* [Exercise brief]
Copy out all of the material exactly as presented.

##### Source excerpt

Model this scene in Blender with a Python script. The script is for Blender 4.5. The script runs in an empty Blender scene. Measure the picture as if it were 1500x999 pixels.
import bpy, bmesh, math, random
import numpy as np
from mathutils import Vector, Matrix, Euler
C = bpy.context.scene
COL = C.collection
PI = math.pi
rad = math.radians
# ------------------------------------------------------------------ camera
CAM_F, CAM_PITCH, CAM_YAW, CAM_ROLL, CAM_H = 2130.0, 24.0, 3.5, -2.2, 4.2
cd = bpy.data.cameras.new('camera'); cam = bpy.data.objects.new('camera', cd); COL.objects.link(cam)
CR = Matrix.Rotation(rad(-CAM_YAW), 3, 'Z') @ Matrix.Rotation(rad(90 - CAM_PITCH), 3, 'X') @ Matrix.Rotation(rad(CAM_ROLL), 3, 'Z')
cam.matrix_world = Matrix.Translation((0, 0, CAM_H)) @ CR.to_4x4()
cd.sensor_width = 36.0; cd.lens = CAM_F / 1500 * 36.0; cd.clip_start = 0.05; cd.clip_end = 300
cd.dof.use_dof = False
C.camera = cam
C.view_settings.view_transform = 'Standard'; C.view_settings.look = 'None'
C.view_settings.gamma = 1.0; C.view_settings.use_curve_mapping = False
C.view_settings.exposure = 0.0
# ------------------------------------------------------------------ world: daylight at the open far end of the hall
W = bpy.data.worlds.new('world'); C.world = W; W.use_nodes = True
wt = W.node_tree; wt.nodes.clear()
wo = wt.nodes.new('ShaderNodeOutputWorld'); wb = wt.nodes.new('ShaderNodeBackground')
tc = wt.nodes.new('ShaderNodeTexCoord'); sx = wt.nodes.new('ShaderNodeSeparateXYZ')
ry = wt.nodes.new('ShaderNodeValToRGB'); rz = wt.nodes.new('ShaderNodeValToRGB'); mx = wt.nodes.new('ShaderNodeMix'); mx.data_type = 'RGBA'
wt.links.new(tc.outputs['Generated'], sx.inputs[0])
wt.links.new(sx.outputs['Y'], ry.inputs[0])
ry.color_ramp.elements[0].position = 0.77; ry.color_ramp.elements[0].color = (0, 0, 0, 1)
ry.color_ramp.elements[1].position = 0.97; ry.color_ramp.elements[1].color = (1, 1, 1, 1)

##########

* [Correct response]
Model this scene in Blender with a Python script. The script is for Blender 4.5. The script runs in an empty Blender scene. Measure the picture as if it were 1500x999 pixels.
import bpy, bmesh, math, random
import numpy as np
from mathutils import Vector, Matrix, Euler
C = bpy.context.scene
COL = C.collection
PI = math.pi
rad = math.radians
# ------------------------------------------------------------------ camera
CAM_F, CAM_PITCH, CAM_YAW, CAM_ROLL, CAM_H = 2130.0, 24.0, 3.5, -2.2, 4.2
cd = bpy.data.cameras.new('camera'); cam = bpy.data.objects.new('camera', cd); COL.objects.link(cam)
CR = Matrix.Rotation(rad(-CAM_YAW), 3, 'Z') @ Matrix.Rotation(rad(90 - CAM_PITCH), 3, 'X') @ Matrix.Rotation(rad(CAM_ROLL), 3, 'Z')
cam.matrix_world = Matrix.Translation((0, 0, CAM_H)) @ CR.to_4x4()
cd.sensor_width = 36.0; cd.lens = CAM_F / 1500 * 36.0; cd.clip_start = 0.05; cd.clip_end = 300
cd.dof.use_dof = False
C.camera = cam
C.view_settings.view_transform = 'Standard'; C.view_settings.look = 'None'
C.view_settings.gamma = 1.0; C.view_settings.use_curve_mapping = False
C.view_settings.exposure = 0.0
# ------------------------------------------------------------------ world: daylight at the open far end of the hall
W = bpy.data.worlds.new('world'); C.world = W; W.use_nodes = True
wt = W.node_tree; wt.nodes.clear()
wo = wt.nodes.new('ShaderNodeOutputWorld'); wb = wt.nodes.new('ShaderNodeBackground')
tc = wt.nodes.new('ShaderNodeTexCoord'); sx = wt.nodes.new('ShaderNodeSeparateXYZ')
ry = wt.nodes.new('ShaderNodeValToRGB'); rz = wt.nodes.new('ShaderNodeValToRGB'); mx = wt.nodes.new('ShaderNodeMix'); mx.data_type = 'RGBA'
wt.links.new(tc.outputs['Generated'], sx.inputs[0])
wt.links.new(sx.outputs['Y'], ry.inputs[0])
ry.color_ramp.elements[0].position = 0.77; ry.color_ramp.elements[0].color = (0, 0, 0, 1)
ry.color_ramp.elements[1].position = 0.97; ry.color_ramp.elements[1].color = (1, 1, 1, 1)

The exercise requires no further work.